EXERCISE GOAL | Copy each line of the listing below exactly.

SUPPLIED DATA |
========

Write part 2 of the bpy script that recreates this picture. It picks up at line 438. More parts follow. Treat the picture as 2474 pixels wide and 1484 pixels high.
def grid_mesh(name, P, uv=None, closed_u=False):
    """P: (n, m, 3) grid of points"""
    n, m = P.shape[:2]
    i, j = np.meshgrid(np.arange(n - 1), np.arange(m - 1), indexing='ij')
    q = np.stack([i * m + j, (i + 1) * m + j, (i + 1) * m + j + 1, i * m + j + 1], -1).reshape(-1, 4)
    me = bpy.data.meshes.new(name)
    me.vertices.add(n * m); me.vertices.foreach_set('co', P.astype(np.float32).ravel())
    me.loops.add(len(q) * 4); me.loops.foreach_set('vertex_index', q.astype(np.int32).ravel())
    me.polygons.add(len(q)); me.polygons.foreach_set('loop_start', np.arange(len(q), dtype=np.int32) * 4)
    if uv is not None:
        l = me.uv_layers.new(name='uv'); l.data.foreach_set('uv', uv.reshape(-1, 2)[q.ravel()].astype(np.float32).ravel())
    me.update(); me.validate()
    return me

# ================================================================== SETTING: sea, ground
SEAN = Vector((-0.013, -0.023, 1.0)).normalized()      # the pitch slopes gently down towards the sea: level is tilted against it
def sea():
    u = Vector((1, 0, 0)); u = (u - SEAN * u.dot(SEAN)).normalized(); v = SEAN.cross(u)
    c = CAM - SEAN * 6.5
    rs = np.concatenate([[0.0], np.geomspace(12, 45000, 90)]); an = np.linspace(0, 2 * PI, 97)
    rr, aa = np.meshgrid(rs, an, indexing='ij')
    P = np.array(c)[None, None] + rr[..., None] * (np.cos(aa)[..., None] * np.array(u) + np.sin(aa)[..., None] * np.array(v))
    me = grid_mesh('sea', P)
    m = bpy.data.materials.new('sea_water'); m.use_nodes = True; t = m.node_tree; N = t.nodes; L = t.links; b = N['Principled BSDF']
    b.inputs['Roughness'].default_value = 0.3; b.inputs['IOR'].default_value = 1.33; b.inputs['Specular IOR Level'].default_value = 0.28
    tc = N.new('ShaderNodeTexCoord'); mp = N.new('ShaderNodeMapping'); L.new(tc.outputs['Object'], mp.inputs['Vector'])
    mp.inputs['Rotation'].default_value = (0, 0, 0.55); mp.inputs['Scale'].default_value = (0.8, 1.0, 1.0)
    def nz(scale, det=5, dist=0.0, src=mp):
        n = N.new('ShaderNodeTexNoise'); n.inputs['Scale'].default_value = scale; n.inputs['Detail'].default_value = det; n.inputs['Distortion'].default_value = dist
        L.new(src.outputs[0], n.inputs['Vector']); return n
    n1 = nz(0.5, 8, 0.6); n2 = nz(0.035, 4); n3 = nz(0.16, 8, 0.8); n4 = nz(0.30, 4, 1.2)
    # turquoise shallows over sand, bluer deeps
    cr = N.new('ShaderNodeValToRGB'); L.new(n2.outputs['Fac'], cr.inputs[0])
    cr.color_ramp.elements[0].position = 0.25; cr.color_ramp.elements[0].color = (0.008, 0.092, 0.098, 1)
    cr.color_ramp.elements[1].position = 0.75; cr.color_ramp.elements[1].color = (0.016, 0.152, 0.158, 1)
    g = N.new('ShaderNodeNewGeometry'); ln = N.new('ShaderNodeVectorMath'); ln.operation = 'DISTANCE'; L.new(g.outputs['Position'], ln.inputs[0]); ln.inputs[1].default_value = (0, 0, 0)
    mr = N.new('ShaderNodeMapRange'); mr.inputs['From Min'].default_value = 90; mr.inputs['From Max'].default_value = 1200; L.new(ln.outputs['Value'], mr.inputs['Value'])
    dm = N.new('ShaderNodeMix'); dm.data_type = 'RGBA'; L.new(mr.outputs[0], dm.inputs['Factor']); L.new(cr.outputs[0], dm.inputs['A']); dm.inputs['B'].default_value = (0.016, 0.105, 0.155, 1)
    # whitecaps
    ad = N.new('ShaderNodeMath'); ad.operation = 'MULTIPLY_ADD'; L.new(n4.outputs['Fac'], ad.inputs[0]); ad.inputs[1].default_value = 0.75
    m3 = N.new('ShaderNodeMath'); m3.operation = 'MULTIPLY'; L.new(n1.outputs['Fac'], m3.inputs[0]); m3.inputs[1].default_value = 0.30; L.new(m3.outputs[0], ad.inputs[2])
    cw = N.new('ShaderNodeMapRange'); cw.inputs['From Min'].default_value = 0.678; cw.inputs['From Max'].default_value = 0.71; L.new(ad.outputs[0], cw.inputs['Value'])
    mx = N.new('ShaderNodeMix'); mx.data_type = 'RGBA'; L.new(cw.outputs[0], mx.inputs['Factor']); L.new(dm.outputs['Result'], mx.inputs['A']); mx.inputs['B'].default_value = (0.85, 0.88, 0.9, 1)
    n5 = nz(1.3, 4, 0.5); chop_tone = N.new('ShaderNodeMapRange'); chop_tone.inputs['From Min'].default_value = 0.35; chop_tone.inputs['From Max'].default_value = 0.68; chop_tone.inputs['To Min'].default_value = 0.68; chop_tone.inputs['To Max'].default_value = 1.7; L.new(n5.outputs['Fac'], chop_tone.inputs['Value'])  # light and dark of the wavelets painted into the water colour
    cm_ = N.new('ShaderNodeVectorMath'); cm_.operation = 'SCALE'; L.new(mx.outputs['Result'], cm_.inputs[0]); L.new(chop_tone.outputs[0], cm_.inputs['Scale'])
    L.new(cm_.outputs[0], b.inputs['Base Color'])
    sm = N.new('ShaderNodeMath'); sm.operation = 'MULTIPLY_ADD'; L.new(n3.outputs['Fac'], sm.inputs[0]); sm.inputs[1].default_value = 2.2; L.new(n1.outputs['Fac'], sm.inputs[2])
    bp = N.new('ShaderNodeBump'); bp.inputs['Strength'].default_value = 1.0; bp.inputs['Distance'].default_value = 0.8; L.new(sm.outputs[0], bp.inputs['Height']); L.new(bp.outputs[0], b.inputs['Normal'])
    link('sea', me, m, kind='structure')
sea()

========

REPLY |
Write part 2 of the bpy script that recreates this picture. It picks up at line 438. More parts follow. Treat the picture as 2474 pixels wide and 1484 pixels high.
def grid_mesh(name, P, uv=None, closed_u=False):
    """P: (n, m, 3) grid of points"""
    n, m = P.shape[:2]
    i, j = np.meshgrid(np.arange(n - 1), np.arange(m - 1), indexing='ij')
    q = np.stack([i * m + j, (i + 1) * m + j, (i + 1) * m + j + 1, i * m + j + 1], -1).reshape(-1, 4)
    me = bpy.data.meshes.new(name)
    me.vertices.add(n * m); me.vertices.foreach_set('co', P.astype(np.float32).ravel())
    me.loops.add(len(q) * 4); me.loops.foreach_set('vertex_index', q.astype(np.int32).ravel())
    me.polygons.add(len(q)); me.polygons.foreach_set('loop_start', np.arange(len(q), dtype=np.int32) * 4)
    if uv is not None:
        l = me.uv_layers.new(name='uv'); l.data.foreach_set('uv', uv.reshape(-1, 2)[q.ravel()].astype(np.float32).ravel())
    me.update(); me.validate()
    return me

# ================================================================== SETTING: sea, ground
SEAN = Vector((-0.013, -0.023, 1.0)).normalized()      # the pitch slopes gently down towards the sea: level is tilted against it
def sea():
    u = Vector((1, 0, 0)); u = (u - SEAN * u.dot(SEAN)).normalized(); v = SEAN.cross(u)
    c = CAM - SEAN * 6.5
    rs = np.concatenate([[0.0], np.geomspace(12, 45000, 90)]); an = np.linspace(0, 2 * PI, 97)
    rr, aa = np.meshgrid(rs, an, indexing='ij')
    P = np.array(c)[None, None] + rr[..., None] * (np.cos(aa)[..., None] * np.array(u) + np.sin(aa)[..., None] * np.array(v))
    me = grid_mesh('sea', P)
    m = bpy.data.materials.new('sea_water'); m.use_nodes = True; t = m.node_tree; N = t.nodes; L = t.links; b = N['Principled BSDF']
    b.inputs['Roughness'].default_value = 0.3; b.inputs['IOR'].default_value = 1.33; b.inputs['Specular IOR Level'].default_value = 0.28
    tc = N.new('ShaderNodeTexCoord'); mp = N.new('ShaderNodeMapping'); L.new(tc.outputs['Object'], mp.inputs['Vector'])
    mp.inputs['Rotation'].default_value = (0, 0, 0.55); mp.inputs['Scale'].default_value = (0.8, 1.0, 1.0)
    def nz(scale, det=5, dist=0.0, src=mp):
        n = N.new('ShaderNodeTexNoise'); n.inputs['Scale'].default_value = scale; n.inputs['Detail'].default_value = det; n.inputs['Distortion'].default_value = dist
        L.new(src.outputs[0], n.inputs['Vector']); return n
    n1 = nz(0.5, 8, 0.6); n2 = nz(0.035, 4); n3 = nz(0.16, 8, 0.8); n4 = nz(0.30, 4, 1.2)
    # turquoise shallows over sand, bluer deeps
    cr = N.new('ShaderNodeValToRGB'); L.new(n2.outputs['Fac'], cr.inputs[0])
    cr.color_ramp.elements[0].position = 0.25; cr.color_ramp.elements[0].color = (0.008, 0.092, 0.098, 1)
    cr.color_ramp.elements[1].position = 0.75; cr.color_ramp.elements[1].color = (0.016, 0.152, 0.158, 1)
    g = N.new('ShaderNodeNewGeometry'); ln = N.new('ShaderNodeVectorMath'); ln.operation = 'DISTANCE'; L.new(g.outputs['Position'], ln.inputs[0]); ln.inputs[1].default_value = (0, 0, 0)
    mr = N.new('ShaderNodeMapRange'); mr.inputs['From Min'].default_value = 90; mr.inputs['From Max'].default_value = 1200; L.new(ln.outputs['Value'], mr.inputs['Value'])
    dm = N.new('ShaderNodeMix'); dm.data_type = 'RGBA'; L.new(mr.outputs[0], dm.inputs['Factor']); L.new(cr.outputs[0], dm.inputs['A']); dm.inputs['B'].default_value = (0.016, 0.105, 0.155, 1)
    # whitecaps
    ad = N.new('ShaderNodeMath'); ad.operation = 'MULTIPLY_ADD'; L.new(n4.outputs['Fac'], ad.inputs[0]); ad.inputs[1].default_value = 0.75
    m3 = N.new('ShaderNodeMath'); m3.operation = 'MULTIPLY'; L.new(n1.outputs['Fac'], m3.inputs[0]); m3.inputs[1].default_value = 0.30; L.new(m3.outputs[0], ad.inputs[2])
    cw = N.new('ShaderNodeMapRange'); cw.inputs['From Min'].default_value = 0.678; cw.inputs['From Max'].default_value = 0.71; L.new(ad.outputs[0], cw.inputs['Value'])
    mx = N.new('ShaderNodeMix'); mx.data_type = 'RGBA'; L.new(cw.outputs[0], mx.inputs['Factor']); L.new(dm.outputs['Result'], mx.inputs['A']); mx.inputs['B'].default_value = (0.85, 0.88, 0.9, 1)
    n5 = nz(1.3, 4, 0.5); chop_tone = N.new('ShaderNodeMapRange'); chop_tone.inputs['From Min'].default_value = 0.35; chop_tone.inputs['From Max'].default_value = 0.68; chop_tone.inputs['To Min'].default_value = 0.68; chop_tone.inputs['To Max'].default_value = 1.7; L.new(n5.outputs['Fac'], chop_tone.inputs['Value'])  # light and dark of the wavelets painted into the water colour
    cm_ = N.new('ShaderNodeVectorMath'); cm_.operation = 'SCALE'; L.new(mx.outputs['Result'], cm_.inputs[0]); L.new(chop_tone.outputs[0], cm_.inputs['Scale'])
    L.new(cm_.outputs[0], b.inputs['Base Color'])
    sm = N.new('ShaderNodeMath'); sm.operation = 'MULTIPLY_ADD'; L.new(n3.outputs['Fac'], sm.inputs[0]); sm.inputs[1].default_value = 2.2; L.new(n1.outputs['Fac'], sm.inputs[2])
    bp = N.new('ShaderNodeBump'); bp.inputs['Strength'].default_value = 1.0; bp.inputs['Distance'].default_value = 0.8; L.new(sm.outputs[0], bp.inputs['Height']); L.new(bp.outputs[0], b.inputs['Normal'])
    link('sea', me, m, kind='structure')
sea()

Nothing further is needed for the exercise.